O que ele procura, confessa, é um novo individualismo, uma postura que equilibre o individuo com a sociedade. Handy fala de um egoismo como deve ser, um epicurismo filosófico - satisfazemo-nos pessoalmente quando olhamos para além de nós.
As raízes desse novo individualismo estão na idade da soberania pessoal que nasceu com a revolução social dos últimos trinta anos. Começou nos anos 60, com os novos valores culturais, com a pilúla contraceptiva, o computador pessoal e, mais recentemente, a Internet, diz o autor.
Juntamente com esta afirmação individual, cresceu a conectividade, algo que é capaz de fazer uma síntese entre a personalização e a interdependência, e que Handy vê com muita transparência no fenómeno de massas que começa a ser a Net.
Neste egoismo como deve ser, ele inclui uma consciência de cidadania muito forte. Os custos sociais (desemprego, marginalização, tendência para o aumento dos excluídos da nova onda tecnológica), psicológicos e ambientais estão à vista de todos. Há que ter noção dos limites do modelo atual de crescimento. Não apenas os físicos e ambientais de que falava o casal Meadows nos anos 70 (no célebre Relatório «Os Limites ao Crescimento»), mas sobretudo os psicológicos e filosóficos, algo com que é mais dificil de lidar.
Escreve, ainda, sobre os limites do consumismo (do vicío do chindogu, a tendência para se encher de coisas inúteis, segundo os japoneses) e do competitivismo à escala global. Não aceita a destruição sistemática do serviço público.
Descendo ao terreno do trabalho futuro, o filósofo da gestão inglês insiste na sua versão da empregabilidade (distinguir de emprego) e dos profissionais com um portfolio de competências e atividades que não são empregados de ninguém permanentemente. É um assunto em que ele vem gastando muita tinta e papel já há alguns anos.
Segundo estudos ingleses, os trabalhadores temporários, os a tempo parcial e os profissionais auto-empregados atingirão, naquele país, os 45 por cento da força de trabalho em 2005.
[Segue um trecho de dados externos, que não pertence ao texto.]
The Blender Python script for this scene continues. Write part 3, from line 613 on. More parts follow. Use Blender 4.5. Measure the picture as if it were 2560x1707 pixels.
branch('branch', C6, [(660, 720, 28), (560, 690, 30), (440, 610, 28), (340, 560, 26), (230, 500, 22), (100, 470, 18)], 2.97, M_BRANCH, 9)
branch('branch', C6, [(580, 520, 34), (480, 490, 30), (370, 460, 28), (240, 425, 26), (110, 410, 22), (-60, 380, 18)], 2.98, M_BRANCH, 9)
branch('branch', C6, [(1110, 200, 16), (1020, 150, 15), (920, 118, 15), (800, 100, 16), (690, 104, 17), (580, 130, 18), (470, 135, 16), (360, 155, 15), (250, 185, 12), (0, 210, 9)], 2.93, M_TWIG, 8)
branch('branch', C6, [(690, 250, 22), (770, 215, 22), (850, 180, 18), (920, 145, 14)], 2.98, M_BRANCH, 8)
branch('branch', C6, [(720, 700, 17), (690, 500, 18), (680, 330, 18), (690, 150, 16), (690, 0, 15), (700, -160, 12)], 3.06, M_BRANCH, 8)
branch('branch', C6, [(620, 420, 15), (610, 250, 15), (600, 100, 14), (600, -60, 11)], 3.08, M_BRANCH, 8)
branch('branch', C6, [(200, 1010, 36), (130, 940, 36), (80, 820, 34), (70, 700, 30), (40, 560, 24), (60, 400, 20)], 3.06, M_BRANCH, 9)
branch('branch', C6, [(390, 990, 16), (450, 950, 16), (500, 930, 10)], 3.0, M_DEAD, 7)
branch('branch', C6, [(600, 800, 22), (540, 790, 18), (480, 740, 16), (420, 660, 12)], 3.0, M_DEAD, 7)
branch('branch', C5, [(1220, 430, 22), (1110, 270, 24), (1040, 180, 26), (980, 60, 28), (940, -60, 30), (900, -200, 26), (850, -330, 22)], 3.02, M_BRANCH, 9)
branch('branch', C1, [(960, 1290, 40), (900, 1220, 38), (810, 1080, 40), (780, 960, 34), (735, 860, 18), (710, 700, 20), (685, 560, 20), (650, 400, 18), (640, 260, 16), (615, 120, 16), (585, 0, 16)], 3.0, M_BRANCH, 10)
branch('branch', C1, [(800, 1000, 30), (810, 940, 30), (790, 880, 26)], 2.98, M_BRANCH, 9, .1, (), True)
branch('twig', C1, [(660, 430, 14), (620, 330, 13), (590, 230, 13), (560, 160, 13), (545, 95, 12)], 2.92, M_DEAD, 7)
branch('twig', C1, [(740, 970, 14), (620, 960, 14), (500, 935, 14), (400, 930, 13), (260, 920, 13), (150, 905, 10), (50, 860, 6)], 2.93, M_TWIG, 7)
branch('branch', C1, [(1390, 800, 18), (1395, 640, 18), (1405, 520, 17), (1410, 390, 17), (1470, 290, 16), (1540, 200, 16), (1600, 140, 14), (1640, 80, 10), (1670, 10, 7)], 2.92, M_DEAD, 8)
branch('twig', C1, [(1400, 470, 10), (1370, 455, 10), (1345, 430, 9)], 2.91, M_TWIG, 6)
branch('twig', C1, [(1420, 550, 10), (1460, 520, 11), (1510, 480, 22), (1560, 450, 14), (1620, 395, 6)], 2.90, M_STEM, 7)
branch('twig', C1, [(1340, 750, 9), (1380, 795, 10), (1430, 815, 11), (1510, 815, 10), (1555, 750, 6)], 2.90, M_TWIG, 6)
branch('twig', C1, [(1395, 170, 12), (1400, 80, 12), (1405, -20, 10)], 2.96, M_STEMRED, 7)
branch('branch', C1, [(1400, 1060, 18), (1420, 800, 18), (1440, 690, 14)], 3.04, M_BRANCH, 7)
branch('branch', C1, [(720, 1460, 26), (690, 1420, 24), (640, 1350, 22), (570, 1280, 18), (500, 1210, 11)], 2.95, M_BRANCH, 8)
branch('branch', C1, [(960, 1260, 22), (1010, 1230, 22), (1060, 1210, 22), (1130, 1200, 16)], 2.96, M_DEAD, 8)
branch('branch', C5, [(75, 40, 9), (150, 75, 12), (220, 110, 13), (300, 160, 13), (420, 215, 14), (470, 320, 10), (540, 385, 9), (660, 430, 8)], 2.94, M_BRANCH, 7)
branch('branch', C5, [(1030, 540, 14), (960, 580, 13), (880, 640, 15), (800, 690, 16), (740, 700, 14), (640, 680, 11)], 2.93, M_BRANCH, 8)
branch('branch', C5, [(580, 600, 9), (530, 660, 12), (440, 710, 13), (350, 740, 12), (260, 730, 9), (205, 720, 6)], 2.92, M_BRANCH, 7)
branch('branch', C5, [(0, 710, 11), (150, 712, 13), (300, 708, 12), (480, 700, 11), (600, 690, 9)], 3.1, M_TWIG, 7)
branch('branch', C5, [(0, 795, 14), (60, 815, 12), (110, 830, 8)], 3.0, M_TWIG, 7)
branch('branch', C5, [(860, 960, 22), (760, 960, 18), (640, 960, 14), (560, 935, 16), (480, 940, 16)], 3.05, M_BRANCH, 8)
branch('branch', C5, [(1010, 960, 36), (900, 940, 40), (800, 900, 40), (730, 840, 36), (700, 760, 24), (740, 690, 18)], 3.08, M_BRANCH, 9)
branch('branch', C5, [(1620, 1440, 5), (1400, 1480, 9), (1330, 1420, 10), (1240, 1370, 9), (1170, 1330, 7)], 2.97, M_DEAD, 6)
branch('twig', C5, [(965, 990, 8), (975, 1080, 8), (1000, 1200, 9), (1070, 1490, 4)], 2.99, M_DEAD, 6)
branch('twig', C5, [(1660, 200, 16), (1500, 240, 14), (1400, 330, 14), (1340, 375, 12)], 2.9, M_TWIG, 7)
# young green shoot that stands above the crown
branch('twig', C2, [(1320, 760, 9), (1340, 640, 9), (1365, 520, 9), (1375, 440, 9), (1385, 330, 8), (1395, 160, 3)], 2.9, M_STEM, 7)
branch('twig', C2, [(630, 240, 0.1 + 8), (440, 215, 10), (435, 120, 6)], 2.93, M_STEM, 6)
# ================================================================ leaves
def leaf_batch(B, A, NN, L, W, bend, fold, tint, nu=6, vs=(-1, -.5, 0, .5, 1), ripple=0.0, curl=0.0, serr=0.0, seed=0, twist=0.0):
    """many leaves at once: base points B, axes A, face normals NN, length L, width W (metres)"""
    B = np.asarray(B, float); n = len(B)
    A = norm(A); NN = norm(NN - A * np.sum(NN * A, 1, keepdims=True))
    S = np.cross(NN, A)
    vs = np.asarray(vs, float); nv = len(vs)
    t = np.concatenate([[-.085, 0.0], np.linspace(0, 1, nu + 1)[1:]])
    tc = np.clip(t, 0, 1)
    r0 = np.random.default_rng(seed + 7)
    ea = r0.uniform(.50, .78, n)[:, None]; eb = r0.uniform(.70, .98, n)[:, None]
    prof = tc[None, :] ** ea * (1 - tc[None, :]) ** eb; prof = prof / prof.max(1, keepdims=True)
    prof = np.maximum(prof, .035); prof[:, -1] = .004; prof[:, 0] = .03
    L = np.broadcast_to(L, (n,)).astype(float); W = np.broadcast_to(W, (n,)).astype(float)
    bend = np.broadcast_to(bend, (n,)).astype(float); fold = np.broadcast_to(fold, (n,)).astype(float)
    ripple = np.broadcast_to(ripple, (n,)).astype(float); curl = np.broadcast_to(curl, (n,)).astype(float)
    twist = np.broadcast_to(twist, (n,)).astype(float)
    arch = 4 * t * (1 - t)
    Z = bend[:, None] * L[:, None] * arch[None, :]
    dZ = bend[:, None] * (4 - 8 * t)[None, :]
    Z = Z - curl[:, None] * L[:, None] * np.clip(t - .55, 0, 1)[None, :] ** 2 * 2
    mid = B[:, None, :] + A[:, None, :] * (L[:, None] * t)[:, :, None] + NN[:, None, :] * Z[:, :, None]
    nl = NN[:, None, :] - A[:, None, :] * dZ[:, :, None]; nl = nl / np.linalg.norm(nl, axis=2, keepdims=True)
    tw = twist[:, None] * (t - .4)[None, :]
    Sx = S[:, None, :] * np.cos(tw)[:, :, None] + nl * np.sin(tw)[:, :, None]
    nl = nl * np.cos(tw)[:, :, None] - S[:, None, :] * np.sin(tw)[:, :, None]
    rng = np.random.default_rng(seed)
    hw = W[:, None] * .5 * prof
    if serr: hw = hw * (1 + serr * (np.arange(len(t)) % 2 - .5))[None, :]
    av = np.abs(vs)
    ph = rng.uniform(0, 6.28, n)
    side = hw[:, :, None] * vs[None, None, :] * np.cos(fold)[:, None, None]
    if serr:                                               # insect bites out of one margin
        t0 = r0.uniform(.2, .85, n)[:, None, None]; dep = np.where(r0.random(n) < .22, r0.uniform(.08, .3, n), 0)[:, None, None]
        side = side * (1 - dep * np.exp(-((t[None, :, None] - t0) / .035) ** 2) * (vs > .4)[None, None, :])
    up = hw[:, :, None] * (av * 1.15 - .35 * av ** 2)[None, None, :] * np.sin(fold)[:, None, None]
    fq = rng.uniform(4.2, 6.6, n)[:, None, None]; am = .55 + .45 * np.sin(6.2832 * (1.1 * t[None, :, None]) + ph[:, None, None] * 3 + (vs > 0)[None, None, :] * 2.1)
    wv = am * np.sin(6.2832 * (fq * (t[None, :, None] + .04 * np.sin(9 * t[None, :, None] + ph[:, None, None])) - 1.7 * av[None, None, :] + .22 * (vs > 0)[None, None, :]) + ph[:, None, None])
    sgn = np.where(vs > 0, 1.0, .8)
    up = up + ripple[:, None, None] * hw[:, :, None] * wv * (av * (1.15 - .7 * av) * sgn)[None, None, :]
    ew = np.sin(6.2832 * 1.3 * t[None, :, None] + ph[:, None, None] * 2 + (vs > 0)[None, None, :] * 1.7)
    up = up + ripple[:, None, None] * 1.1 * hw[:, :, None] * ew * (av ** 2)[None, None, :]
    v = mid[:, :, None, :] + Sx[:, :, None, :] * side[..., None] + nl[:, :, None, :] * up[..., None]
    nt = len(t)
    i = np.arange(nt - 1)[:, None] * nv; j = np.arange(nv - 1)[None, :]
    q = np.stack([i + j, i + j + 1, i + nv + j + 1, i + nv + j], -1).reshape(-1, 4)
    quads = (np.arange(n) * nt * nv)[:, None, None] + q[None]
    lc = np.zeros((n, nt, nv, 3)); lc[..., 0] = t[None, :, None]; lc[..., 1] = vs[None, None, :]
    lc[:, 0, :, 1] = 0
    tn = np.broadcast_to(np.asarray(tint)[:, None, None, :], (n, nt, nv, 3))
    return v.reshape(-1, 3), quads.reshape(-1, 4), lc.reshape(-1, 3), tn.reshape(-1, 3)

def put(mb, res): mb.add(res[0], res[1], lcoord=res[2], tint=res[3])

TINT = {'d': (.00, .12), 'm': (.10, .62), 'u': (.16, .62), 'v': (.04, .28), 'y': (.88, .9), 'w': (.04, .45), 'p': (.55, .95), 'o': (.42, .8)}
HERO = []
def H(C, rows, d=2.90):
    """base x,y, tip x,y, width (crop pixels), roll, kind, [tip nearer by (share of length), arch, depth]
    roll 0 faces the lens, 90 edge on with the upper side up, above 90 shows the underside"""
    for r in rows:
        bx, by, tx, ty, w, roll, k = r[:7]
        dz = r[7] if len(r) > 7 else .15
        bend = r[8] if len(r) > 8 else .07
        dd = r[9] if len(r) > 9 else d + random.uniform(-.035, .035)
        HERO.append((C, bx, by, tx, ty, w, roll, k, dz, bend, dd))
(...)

De seguida, no campo das empresas, novos modelos se imporão. Handy fala das novas formas de organização que se estruturam em torno de redes de associados - como é o caso da VISA -, ou de um modo federalista, como no caso da ABB. São exemplos europeus, sublinha. Ou, então, salienta a força das organizações baseadas em comunidades de interesse e em boa dose de voluntariado.
Os adereços são de luxo: organização em torno de um projeto específico, paixão pela causa, especialistas nas suas áreas, espírito de voluntariado na execução e conclusão da missão, camaradagem e confiança, orgulho de pertença, espaço de manobra suficiente para cada um. O que deve ser temperado com uma politica inteligente de remuneração e prêmio, em que o caso da Microsoft vem sempre à baila.